The Shiite network has accused Israel, which has neither confirmed nor denied the charge.
But there is no guarantee that this Shiite network is now also opposed to many of the sectarian forces operating on Iraqi soil, between Sunnis and Kurds.
However, the great Shiite military alliance, under the umbrella of the Popular Mobilisation Forces, was born in 2014 from a fatwa of the Great Ayatollah al Sistani that indicated to the young Iraqis the duty to “be part of the security forces” to save the country from the danger of the so-called Al Baghdadi’s “Caliphate”.
Despite various decrees enacted by the Iraqi government, both by Nouri al Maliki and the current President, the structure of the Popular Mobilisation Forces has not given their weapons to the Iraqi army and the PMF have never subjected their chain of command to the Iraqi hierarchy of the Armed Forces.
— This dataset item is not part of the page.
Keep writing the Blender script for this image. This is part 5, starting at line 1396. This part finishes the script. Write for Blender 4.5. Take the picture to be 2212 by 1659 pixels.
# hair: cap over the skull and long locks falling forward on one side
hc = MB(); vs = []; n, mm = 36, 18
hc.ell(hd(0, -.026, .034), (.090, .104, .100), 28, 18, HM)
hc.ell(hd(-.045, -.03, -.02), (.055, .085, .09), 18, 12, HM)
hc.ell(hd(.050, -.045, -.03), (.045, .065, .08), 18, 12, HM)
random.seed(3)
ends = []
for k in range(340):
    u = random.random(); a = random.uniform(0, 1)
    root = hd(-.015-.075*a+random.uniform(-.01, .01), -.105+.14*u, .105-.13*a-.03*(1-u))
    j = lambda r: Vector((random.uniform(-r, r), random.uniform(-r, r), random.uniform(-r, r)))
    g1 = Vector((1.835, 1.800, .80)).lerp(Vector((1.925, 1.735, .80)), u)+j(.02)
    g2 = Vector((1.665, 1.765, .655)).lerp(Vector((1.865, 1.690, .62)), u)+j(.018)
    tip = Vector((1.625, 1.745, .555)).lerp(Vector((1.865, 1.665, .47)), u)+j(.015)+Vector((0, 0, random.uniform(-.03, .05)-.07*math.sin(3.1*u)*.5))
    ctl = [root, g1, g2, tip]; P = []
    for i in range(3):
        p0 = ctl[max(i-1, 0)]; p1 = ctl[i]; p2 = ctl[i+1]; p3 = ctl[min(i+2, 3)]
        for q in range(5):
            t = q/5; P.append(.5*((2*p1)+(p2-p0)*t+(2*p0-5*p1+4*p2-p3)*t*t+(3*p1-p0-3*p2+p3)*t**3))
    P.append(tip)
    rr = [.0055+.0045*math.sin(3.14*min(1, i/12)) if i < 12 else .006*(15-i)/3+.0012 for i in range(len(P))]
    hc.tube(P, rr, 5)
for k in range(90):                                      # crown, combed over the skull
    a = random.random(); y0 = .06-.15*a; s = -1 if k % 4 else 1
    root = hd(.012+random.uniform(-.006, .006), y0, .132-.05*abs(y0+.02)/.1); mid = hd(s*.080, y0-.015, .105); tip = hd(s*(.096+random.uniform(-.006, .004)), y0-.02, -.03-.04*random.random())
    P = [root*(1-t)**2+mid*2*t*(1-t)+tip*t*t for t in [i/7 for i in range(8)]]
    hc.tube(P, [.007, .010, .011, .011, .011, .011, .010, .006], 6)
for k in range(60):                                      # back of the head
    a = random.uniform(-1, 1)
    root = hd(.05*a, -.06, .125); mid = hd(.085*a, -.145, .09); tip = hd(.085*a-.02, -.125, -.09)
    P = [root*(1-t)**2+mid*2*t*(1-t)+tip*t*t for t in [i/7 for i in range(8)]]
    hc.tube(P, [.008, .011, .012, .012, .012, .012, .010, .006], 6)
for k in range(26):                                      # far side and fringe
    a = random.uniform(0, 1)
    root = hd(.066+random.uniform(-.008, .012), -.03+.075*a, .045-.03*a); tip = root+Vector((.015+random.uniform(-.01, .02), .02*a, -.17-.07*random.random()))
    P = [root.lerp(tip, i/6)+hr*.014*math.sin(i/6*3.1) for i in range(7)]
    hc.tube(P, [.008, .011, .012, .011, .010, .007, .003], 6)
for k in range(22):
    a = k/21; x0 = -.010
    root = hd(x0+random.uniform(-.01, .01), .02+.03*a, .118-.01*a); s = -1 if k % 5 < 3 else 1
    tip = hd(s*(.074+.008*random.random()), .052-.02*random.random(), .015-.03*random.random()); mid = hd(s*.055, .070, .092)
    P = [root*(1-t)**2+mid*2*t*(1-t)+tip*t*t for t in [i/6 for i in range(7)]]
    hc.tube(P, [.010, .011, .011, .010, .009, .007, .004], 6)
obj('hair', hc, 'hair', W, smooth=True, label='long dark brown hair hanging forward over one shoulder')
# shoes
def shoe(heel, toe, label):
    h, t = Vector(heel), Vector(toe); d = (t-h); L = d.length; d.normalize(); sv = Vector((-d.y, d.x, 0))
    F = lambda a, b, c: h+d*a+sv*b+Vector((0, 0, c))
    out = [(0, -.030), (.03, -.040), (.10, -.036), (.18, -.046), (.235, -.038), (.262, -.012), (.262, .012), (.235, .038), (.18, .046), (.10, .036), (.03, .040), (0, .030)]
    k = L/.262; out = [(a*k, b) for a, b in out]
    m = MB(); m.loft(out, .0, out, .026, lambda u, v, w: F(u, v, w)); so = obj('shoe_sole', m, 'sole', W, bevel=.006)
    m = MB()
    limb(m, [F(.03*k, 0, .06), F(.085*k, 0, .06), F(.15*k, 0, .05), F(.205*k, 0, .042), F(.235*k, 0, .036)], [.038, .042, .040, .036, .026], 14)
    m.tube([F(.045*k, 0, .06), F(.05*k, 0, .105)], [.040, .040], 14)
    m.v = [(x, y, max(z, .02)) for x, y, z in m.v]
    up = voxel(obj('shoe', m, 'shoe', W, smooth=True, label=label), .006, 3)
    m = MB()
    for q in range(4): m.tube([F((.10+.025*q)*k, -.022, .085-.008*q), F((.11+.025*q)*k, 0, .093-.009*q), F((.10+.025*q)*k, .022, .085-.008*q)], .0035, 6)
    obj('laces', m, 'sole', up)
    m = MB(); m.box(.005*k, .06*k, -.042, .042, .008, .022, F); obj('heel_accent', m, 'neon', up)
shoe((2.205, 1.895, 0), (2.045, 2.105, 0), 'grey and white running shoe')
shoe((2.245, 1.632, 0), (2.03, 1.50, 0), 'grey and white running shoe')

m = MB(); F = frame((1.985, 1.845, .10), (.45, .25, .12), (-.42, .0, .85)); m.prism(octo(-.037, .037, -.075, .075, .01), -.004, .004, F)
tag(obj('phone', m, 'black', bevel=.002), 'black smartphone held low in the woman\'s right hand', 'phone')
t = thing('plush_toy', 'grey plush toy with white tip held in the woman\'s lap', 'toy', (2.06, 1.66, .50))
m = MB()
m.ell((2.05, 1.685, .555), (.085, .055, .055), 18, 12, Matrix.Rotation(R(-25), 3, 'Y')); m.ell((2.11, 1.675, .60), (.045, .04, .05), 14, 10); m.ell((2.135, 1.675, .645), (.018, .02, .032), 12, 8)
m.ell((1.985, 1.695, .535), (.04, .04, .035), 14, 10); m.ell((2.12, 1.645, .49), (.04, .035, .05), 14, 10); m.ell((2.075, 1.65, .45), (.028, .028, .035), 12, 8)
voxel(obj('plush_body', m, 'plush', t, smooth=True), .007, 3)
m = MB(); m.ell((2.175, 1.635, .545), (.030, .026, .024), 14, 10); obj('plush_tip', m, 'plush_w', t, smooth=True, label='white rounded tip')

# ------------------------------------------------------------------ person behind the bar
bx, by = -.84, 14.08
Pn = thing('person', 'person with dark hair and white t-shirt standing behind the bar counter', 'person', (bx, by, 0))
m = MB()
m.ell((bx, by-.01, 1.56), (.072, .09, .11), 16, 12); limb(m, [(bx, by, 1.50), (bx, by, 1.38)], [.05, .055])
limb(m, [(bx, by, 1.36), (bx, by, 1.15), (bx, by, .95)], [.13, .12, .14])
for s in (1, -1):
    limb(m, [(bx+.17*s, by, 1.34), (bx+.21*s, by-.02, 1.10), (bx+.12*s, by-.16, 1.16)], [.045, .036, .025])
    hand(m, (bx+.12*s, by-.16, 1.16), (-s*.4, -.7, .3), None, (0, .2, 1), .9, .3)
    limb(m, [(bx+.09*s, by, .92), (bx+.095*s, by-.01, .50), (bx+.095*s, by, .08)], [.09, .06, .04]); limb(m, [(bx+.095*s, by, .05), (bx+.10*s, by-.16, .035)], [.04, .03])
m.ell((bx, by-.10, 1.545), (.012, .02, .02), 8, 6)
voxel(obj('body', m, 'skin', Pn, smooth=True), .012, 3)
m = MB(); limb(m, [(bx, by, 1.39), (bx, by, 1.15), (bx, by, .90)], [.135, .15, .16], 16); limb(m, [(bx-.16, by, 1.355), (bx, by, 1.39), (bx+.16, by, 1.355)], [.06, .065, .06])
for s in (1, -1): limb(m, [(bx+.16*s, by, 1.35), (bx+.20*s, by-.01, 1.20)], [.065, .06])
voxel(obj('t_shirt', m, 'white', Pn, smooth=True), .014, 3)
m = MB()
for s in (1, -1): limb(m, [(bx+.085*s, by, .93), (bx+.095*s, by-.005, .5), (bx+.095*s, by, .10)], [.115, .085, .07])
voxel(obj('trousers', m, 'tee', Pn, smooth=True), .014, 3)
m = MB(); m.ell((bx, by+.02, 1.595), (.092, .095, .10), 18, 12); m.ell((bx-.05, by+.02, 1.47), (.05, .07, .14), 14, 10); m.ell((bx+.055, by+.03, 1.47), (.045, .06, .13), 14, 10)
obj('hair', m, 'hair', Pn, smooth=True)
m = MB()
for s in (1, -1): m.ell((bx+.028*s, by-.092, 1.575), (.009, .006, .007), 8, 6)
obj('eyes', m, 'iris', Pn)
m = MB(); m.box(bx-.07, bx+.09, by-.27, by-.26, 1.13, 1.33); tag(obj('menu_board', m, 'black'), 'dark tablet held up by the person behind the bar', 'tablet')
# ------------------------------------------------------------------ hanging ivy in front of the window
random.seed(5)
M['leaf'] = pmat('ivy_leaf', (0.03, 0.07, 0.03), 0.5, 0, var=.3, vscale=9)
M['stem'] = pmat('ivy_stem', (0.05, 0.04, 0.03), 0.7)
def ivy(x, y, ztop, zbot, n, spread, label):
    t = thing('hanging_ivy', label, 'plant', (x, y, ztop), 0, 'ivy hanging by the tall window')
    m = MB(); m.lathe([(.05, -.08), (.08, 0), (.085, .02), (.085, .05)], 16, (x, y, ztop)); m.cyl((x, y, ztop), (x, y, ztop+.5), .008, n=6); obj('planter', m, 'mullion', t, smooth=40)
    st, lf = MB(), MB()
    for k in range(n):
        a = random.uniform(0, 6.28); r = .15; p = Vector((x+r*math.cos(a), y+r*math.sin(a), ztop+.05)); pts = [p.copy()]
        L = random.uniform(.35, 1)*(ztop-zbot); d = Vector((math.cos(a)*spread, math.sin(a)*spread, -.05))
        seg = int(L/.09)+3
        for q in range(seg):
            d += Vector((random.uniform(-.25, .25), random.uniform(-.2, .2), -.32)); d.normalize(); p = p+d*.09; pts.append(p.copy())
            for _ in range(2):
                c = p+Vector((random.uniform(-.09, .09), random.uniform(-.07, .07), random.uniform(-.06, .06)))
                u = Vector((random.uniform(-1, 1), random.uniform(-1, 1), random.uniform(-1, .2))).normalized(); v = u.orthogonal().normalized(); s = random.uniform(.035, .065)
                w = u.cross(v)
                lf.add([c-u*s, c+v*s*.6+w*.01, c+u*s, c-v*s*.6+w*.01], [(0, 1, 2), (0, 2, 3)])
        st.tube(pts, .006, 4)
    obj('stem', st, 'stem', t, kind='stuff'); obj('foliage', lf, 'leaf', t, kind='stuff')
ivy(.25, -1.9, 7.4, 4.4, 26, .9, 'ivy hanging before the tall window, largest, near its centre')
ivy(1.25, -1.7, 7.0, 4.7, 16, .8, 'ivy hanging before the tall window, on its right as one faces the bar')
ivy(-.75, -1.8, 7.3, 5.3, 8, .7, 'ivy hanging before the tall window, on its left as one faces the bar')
Recently, the Shiite network in Iraq has increased from the 4,500 armed militants, who had been identified in 2011, to well over 81,000 ones, with a significant increase that has occurred only over the last six months.
The network of the Popular Mobilisation Forces is also useful for Iran to create a second front – more difficult to control – of missile launch against Israel, operated solely from the Iraqi territory.
Also the Hashd al Shaabi movement in the Lebanon was born in 2014, like the new PMF. It is a movement connected – from the very beginning -to the Iraqi brigades of the Popular Mobilisation Forces, as well as to the Badr Brigade and the new Asaib al-Haq network, always linked to the presence of the Brigades of the Islamic Revolutionary Guard Corps and hence to Soleimani’s Al Quds Brigade.
Now this network, under Qassem Alì Soleimani’s direct control, currently counts at least 130,000 armed militants.
In other words, Iran is replacing its proxies in Iraq and the Lebanon with a view to avoiding the enemy penetration and staking – with new organizational and military models – a very heavy claim to regimes, between the Lebanon and Iraq, which are obviously at the end of their pathway.